◆ **Stated task**: A faithful transcription of all the data is required.

◆ **Supplied material**:
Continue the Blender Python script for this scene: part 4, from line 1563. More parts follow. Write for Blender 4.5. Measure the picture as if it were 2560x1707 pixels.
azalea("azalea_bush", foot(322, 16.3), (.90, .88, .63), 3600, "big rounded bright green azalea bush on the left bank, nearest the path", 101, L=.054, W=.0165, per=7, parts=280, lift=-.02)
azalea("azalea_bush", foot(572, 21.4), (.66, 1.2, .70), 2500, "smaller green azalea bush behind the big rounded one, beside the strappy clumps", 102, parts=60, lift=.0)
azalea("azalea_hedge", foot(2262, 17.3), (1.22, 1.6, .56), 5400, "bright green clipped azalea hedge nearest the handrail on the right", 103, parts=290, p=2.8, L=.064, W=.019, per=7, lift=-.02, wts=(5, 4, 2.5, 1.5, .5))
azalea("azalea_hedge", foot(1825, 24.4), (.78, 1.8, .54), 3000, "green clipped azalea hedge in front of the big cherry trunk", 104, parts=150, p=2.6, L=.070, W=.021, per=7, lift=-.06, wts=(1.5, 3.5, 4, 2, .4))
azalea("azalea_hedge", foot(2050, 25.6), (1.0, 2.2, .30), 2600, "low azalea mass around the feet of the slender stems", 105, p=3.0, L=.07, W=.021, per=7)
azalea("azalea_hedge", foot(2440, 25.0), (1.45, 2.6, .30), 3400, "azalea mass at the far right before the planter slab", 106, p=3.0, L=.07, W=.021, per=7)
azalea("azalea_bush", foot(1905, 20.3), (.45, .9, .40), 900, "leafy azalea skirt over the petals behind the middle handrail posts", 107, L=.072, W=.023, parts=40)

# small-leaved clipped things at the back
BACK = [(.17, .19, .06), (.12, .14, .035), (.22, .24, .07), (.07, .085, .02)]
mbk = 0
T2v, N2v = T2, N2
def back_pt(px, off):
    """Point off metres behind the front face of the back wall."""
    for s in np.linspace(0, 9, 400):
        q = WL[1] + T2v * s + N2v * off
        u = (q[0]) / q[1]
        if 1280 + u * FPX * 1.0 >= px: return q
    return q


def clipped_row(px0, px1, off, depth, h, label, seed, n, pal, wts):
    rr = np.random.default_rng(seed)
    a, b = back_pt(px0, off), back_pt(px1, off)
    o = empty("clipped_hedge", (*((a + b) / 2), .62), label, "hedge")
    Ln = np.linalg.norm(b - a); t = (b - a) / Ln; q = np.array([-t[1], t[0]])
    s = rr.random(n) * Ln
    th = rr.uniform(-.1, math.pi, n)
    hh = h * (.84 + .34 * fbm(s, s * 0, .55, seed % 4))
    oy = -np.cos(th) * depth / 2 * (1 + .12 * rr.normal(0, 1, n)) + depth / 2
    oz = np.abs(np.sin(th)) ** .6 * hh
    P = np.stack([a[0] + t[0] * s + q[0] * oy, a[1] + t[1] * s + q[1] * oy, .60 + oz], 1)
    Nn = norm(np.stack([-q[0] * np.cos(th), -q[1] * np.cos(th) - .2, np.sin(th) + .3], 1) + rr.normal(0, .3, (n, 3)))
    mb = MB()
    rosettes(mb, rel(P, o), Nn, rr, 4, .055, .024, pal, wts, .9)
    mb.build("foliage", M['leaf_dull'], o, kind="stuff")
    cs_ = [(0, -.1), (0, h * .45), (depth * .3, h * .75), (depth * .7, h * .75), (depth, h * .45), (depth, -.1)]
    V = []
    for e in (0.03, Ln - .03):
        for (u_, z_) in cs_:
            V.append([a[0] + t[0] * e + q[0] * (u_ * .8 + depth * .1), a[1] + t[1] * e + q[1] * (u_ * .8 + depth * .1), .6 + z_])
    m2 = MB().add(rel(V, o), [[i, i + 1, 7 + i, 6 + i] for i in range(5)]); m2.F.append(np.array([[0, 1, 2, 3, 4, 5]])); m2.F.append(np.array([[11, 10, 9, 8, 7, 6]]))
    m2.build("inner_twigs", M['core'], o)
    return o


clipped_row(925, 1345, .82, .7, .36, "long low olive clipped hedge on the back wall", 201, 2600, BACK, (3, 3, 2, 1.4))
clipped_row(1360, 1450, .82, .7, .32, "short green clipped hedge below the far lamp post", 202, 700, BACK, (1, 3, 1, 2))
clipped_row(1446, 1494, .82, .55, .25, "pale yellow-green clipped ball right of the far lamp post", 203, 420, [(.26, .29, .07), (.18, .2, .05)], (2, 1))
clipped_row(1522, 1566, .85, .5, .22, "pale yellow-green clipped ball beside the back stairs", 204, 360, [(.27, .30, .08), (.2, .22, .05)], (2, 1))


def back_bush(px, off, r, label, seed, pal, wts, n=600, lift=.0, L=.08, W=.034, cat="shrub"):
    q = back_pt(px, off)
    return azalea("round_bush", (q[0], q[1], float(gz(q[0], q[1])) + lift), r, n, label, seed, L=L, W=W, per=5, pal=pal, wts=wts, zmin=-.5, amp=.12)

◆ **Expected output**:
Continue the Blender Python script for this scene: part 4, from line 1563. More parts follow. Write for Blender 4.5. Measure the picture as if it were 2560x1707 pixels.
azalea("azalea_bush", foot(322, 16.3), (.90, .88, .63), 3600, "big rounded bright green azalea bush on the left bank, nearest the path", 101, L=.054, W=.0165, per=7, parts=280, lift=-.02)
azalea("azalea_bush", foot(572, 21.4), (.66, 1.2, .70), 2500, "smaller green azalea bush behind the big rounded one, beside the strappy clumps", 102, parts=60, lift=.0)
azalea("azalea_hedge", foot(2262, 17.3), (1.22, 1.6, .56), 5400, "bright green clipped azalea hedge nearest the handrail on the right", 103, parts=290, p=2.8, L=.064, W=.019, per=7, lift=-.02, wts=(5, 4, 2.5, 1.5, .5))
azalea("azalea_hedge", foot(1825, 24.4), (.78, 1.8, .54), 3000, "green clipped azalea hedge in front of the big cherry trunk", 104, parts=150, p=2.6, L=.070, W=.021, per=7, lift=-.06, wts=(1.5, 3.5, 4, 2, .4))
azalea("azalea_hedge", foot(2050, 25.6), (1.0, 2.2, .30), 2600, "low azalea mass around the feet of the slender stems", 105, p=3.0, L=.07, W=.021, per=7)
azalea("azalea_hedge", foot(2440, 25.0), (1.45, 2.6, .30), 3400, "azalea mass at the far right before the planter slab", 106, p=3.0, L=.07, W=.021, per=7)
azalea("azalea_bush", foot(1905, 20.3), (.45, .9, .40), 900, "leafy azalea skirt over the petals behind the middle handrail posts", 107, L=.072, W=.023, parts=40)

# small-leaved clipped things at the back
BACK = [(.17, .19, .06), (.12, .14, .035), (.22, .24, .07), (.07, .085, .02)]
mbk = 0
T2v, N2v = T2, N2
def back_pt(px, off):
    """Point off metres behind the front face of the back wall."""
    for s in np.linspace(0, 9, 400):
        q = WL[1] + T2v * s + N2v * off
        u = (q[0]) / q[1]
        if 1280 + u * FPX * 1.0 >= px: return q
    return q


def clipped_row(px0, px1, off, depth, h, label, seed, n, pal, wts):
    rr = np.random.default_rng(seed)
    a, b = back_pt(px0, off), back_pt(px1, off)
    o = empty("clipped_hedge", (*((a + b) / 2), .62), label, "hedge")
    Ln = np.linalg.norm(b - a); t = (b - a) / Ln; q = np.array([-t[1], t[0]])
    s = rr.random(n) * Ln
    th = rr.uniform(-.1, math.pi, n)
    hh = h * (.84 + .34 * fbm(s, s * 0, .55, seed % 4))
    oy = -np.cos(th) * depth / 2 * (1 + .12 * rr.normal(0, 1, n)) + depth / 2
    oz = np.abs(np.sin(th)) ** .6 * hh
    P = np.stack([a[0] + t[0] * s + q[0] * oy, a[1] + t[1] * s + q[1] * oy, .60 + oz], 1)
    Nn = norm(np.stack([-q[0] * np.cos(th), -q[1] * np.cos(th) - .2, np.sin(th) + .3], 1) + rr.normal(0, .3, (n, 3)))
    mb = MB()
    rosettes(mb, rel(P, o), Nn, rr, 4, .055, .024, pal, wts, .9)
    mb.build("foliage", M['leaf_dull'], o, kind="stuff")
    cs_ = [(0, -.1), (0, h * .45), (depth * .3, h * .75), (depth * .7, h * .75), (depth, h * .45), (depth, -.1)]
    V = []
    for e in (0.03, Ln - .03):
        for (u_, z_) in cs_:
            V.append([a[0] + t[0] * e + q[0] * (u_ * .8 + depth * .1), a[1] + t[1] * e + q[1] * (u_ * .8 + depth * .1), .6 + z_])
    m2 = MB().add(rel(V, o), [[i, i + 1, 7 + i, 6 + i] for i in range(5)]); m2.F.append(np.array([[0, 1, 2, 3, 4, 5]])); m2.F.append(np.array([[11, 10, 9, 8, 7, 6]]))
    m2.build("inner_twigs", M['core'], o)
    return o


clipped_row(925, 1345, .82, .7, .36, "long low olive clipped hedge on the back wall", 201, 2600, BACK, (3, 3, 2, 1.4))
clipped_row(1360, 1450, .82, .7, .32, "short green clipped hedge below the far lamp post", 202, 700, BACK, (1, 3, 1, 2))
clipped_row(1446, 1494, .82, .55, .25, "pale yellow-green clipped ball right of the far lamp post", 203, 420, [(.26, .29, .07), (.18, .2, .05)], (2, 1))
clipped_row(1522, 1566, .85, .5, .22, "pale yellow-green clipped ball beside the back stairs", 204, 360, [(.27, .30, .08), (.2, .22, .05)], (2, 1))


def back_bush(px, off, r, label, seed, pal, wts, n=600, lift=.0, L=.08, W=.034, cat="shrub"):
    q = back_pt(px, off)
    return azalea("round_bush", (q[0], q[1], float(gz(q[0], q[1])) + lift), r, n, label, seed, L=L, W=W, per=5, pal=pal, wts=wts, zmin=-.5, amp=.12)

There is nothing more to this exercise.